:: Work to be completed ::
Extract, word for word, every line from the one containing "Write part 3" through the one containing "stump('short light brown", with both end lines kept.

:: Data excerpts ::
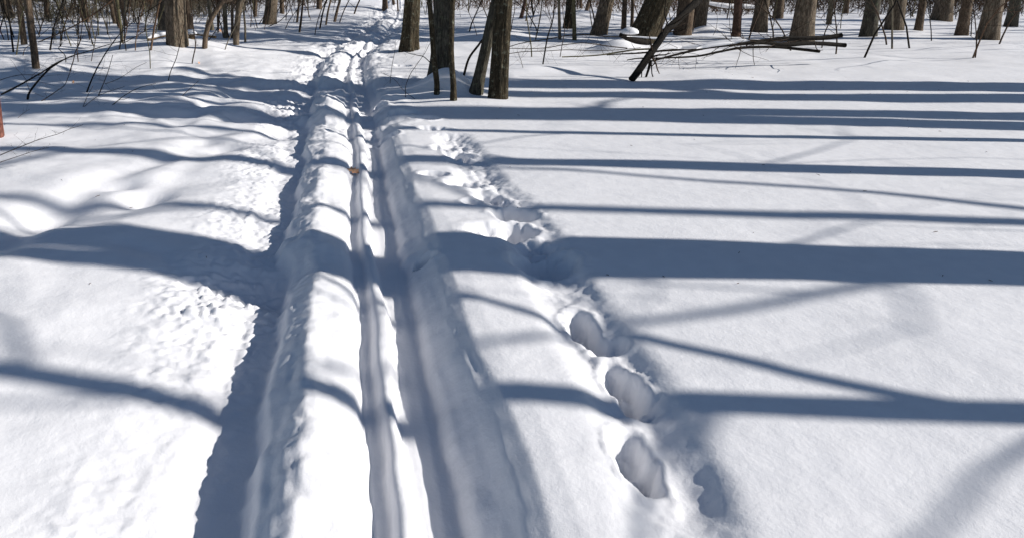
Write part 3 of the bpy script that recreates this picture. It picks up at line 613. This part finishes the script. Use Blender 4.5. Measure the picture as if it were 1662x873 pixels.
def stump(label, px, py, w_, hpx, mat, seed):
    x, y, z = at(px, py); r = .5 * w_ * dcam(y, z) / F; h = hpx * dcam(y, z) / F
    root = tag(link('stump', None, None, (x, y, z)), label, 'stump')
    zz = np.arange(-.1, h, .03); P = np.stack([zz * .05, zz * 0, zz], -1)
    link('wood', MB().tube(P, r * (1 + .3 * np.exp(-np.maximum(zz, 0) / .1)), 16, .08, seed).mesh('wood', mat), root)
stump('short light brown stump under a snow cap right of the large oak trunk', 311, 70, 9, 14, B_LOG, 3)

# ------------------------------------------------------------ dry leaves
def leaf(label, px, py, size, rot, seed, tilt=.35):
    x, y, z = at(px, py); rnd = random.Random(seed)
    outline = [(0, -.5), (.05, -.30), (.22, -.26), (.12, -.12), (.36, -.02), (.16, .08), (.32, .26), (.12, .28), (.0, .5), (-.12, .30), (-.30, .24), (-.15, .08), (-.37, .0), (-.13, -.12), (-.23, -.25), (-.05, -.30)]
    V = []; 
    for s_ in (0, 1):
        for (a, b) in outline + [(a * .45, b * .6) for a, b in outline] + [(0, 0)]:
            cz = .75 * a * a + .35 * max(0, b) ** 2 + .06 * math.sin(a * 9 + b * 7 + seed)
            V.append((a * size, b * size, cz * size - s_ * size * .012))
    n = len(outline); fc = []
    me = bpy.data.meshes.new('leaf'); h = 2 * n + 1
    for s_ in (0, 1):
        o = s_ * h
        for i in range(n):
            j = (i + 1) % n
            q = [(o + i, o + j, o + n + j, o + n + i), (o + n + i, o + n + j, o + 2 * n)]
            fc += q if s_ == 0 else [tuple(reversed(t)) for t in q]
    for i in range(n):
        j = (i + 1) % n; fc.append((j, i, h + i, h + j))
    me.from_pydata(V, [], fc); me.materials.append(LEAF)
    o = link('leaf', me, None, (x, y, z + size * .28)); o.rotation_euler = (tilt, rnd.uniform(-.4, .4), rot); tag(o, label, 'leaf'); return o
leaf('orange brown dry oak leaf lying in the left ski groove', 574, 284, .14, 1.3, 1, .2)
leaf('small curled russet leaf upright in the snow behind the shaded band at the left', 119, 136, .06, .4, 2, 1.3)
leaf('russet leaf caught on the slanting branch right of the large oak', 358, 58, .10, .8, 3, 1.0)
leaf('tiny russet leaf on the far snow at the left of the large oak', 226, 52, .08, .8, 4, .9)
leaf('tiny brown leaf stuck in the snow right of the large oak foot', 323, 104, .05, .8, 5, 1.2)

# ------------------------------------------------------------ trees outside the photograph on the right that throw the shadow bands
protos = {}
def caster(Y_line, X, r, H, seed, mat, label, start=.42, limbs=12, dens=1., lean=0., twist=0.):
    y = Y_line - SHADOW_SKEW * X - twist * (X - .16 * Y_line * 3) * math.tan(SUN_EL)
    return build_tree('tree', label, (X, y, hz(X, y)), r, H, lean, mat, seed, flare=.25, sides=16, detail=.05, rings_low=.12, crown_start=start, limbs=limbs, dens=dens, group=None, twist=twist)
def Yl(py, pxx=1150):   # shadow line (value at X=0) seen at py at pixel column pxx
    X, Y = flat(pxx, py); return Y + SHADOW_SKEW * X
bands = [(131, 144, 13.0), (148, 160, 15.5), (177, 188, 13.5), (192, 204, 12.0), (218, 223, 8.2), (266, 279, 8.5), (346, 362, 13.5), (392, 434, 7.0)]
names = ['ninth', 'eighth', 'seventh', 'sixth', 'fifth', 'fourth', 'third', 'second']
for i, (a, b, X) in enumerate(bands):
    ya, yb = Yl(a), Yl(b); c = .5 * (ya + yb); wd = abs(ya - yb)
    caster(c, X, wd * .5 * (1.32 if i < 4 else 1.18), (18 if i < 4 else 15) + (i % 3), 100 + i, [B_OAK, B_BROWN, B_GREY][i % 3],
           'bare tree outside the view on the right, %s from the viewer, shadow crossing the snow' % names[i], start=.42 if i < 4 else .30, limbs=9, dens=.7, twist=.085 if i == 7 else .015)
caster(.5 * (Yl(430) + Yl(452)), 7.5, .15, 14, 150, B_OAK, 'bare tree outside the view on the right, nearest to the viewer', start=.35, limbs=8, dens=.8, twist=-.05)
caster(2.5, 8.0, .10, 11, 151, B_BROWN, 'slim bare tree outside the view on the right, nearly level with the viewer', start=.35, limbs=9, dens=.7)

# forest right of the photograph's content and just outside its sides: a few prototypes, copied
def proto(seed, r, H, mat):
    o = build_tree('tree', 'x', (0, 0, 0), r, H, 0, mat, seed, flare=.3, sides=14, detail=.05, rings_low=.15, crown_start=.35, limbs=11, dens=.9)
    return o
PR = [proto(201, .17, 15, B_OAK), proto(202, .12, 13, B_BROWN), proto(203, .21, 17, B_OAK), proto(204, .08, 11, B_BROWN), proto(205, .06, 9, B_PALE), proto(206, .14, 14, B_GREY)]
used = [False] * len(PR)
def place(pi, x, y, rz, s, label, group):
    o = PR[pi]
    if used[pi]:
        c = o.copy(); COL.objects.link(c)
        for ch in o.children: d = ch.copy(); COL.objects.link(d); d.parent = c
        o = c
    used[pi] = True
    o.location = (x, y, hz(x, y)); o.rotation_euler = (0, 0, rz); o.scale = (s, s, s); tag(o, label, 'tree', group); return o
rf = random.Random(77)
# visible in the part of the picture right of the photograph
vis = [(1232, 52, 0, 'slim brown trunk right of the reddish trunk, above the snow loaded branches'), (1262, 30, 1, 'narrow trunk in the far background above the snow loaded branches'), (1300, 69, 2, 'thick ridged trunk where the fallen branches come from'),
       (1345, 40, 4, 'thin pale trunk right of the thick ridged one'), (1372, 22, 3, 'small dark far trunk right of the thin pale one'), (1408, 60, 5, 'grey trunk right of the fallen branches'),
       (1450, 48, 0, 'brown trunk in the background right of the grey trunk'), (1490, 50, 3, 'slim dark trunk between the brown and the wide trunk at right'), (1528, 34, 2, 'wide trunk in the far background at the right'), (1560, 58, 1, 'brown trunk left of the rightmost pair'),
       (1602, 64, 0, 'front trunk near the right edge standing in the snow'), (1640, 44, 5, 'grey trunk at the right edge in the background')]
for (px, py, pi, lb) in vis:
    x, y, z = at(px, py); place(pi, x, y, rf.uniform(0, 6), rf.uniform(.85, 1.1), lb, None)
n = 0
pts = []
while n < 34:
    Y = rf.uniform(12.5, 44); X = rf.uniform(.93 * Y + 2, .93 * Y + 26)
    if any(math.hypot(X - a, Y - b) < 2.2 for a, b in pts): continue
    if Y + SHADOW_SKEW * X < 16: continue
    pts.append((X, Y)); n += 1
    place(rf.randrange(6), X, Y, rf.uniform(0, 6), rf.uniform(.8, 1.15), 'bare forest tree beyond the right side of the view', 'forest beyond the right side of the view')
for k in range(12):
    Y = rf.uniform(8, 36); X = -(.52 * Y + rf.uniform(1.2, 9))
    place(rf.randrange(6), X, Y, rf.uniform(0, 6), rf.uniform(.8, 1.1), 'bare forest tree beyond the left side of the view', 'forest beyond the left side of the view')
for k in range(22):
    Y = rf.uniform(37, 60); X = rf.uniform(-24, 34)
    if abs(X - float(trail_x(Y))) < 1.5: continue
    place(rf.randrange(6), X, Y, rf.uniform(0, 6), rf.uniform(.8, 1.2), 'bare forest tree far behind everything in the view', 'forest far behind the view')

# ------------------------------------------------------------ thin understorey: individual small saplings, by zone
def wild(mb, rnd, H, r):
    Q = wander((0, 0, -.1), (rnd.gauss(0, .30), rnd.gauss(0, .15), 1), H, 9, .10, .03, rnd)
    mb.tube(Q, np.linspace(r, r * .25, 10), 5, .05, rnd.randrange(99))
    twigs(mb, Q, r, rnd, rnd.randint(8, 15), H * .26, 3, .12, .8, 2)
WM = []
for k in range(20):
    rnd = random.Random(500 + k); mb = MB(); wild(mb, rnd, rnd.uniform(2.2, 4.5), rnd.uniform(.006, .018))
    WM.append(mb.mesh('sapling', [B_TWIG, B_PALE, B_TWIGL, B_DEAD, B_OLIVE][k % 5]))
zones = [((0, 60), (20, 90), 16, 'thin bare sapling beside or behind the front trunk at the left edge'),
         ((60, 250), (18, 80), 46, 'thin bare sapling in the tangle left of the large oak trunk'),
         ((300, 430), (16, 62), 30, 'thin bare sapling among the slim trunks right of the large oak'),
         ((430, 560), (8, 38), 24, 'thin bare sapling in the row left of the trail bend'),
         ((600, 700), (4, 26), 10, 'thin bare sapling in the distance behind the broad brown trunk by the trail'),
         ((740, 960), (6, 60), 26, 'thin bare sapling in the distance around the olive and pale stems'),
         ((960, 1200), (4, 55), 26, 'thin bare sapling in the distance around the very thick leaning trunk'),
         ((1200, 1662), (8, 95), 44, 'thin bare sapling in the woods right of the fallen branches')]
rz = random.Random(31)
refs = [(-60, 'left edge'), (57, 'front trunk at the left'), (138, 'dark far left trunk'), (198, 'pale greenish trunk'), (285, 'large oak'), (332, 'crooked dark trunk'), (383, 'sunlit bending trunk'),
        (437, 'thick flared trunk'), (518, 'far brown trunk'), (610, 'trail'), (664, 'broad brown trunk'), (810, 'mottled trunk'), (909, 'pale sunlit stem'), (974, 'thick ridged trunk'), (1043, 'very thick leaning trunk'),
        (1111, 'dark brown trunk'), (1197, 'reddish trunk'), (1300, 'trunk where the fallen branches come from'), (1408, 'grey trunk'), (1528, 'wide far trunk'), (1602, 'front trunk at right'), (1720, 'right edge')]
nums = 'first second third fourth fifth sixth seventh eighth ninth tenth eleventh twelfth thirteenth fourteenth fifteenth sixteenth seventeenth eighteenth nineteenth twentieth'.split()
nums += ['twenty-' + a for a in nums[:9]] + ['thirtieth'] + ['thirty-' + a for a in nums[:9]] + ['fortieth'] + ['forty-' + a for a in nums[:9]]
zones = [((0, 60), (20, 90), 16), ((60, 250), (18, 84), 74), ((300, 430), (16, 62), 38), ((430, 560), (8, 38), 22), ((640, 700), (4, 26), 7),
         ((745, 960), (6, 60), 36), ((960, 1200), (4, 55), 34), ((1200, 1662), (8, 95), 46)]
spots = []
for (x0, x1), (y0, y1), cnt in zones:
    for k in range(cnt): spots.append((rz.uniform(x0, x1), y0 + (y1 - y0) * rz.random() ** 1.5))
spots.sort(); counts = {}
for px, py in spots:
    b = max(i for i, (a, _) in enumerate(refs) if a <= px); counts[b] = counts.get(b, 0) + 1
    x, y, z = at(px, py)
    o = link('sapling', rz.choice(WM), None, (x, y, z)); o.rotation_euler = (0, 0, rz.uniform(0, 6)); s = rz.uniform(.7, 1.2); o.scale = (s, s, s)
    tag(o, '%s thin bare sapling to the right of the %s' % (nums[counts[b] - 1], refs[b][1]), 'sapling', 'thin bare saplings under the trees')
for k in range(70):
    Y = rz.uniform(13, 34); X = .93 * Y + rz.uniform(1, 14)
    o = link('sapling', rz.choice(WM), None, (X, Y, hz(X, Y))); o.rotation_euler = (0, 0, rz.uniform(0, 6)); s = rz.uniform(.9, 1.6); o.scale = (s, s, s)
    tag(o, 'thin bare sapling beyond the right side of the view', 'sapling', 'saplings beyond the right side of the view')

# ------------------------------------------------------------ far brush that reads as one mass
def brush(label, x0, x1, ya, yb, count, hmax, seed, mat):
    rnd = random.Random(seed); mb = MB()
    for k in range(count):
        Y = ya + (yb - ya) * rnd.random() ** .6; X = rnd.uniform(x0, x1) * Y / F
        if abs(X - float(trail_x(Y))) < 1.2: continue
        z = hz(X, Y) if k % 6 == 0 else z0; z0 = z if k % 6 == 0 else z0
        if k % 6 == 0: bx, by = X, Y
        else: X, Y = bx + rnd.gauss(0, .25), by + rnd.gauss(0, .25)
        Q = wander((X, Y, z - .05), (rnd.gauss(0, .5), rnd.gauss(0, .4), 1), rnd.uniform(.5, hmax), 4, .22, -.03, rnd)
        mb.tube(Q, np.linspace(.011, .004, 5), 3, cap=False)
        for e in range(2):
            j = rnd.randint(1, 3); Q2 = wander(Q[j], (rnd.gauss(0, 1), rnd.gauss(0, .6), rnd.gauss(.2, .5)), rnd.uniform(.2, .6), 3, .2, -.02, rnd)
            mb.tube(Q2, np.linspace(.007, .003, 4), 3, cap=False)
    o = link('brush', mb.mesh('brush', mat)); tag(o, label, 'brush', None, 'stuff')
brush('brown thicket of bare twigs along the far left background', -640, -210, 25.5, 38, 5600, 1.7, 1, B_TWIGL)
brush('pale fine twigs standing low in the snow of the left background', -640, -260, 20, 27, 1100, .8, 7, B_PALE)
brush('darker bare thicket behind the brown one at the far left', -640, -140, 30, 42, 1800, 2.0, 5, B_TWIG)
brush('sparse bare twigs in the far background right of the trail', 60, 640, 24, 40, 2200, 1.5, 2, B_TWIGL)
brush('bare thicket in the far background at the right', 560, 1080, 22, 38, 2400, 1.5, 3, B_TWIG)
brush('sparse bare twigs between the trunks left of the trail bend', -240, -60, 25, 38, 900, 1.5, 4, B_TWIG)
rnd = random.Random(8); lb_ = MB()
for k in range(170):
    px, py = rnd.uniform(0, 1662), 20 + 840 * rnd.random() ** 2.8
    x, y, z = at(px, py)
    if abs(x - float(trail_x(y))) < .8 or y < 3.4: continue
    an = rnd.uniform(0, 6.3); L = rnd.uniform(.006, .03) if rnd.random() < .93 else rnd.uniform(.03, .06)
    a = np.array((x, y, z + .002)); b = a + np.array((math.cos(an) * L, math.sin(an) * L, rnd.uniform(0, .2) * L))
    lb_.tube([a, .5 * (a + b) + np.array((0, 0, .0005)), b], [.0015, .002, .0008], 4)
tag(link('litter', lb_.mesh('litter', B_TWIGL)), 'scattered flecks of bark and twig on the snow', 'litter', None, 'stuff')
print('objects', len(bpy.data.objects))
---
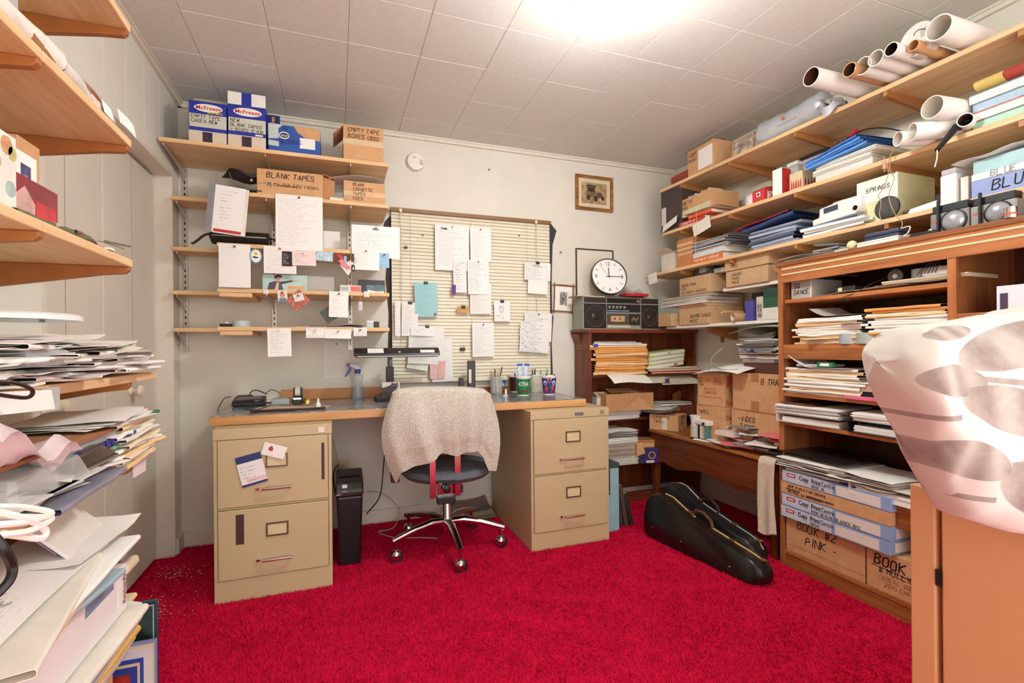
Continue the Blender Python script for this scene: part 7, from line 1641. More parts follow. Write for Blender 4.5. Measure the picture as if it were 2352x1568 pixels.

:: Reply to the exercise ::
Write part 3 of the bpy script that recreates this picture. It picks up at line 613. This part finishes the script. Use Blender 4.5. Measure the picture as if it were 1662x873 pixels.
def stump(label, px, py, w_, hpx, mat, seed):
    x, y, z = at(px, py); r = .5 * w_ * dcam(y, z) / F; h = hpx * dcam(y, z) / F
    root = tag(link('stump', None, None, (x, y, z)), label, 'stump')
    zz = np.arange(-.1, h, .03); P = np.stack([zz * .05, zz * 0, zz], -1)
    link('wood', MB().tube(P, r * (1 + .3 * np.exp(-np.maximum(zz, 0) / .1)), 16, .08, seed).mesh('wood', mat), root)
stump('short light brown stump under a snow cap right of the large oak trunk', 311, 70, 9, 14, B_LOG, 3)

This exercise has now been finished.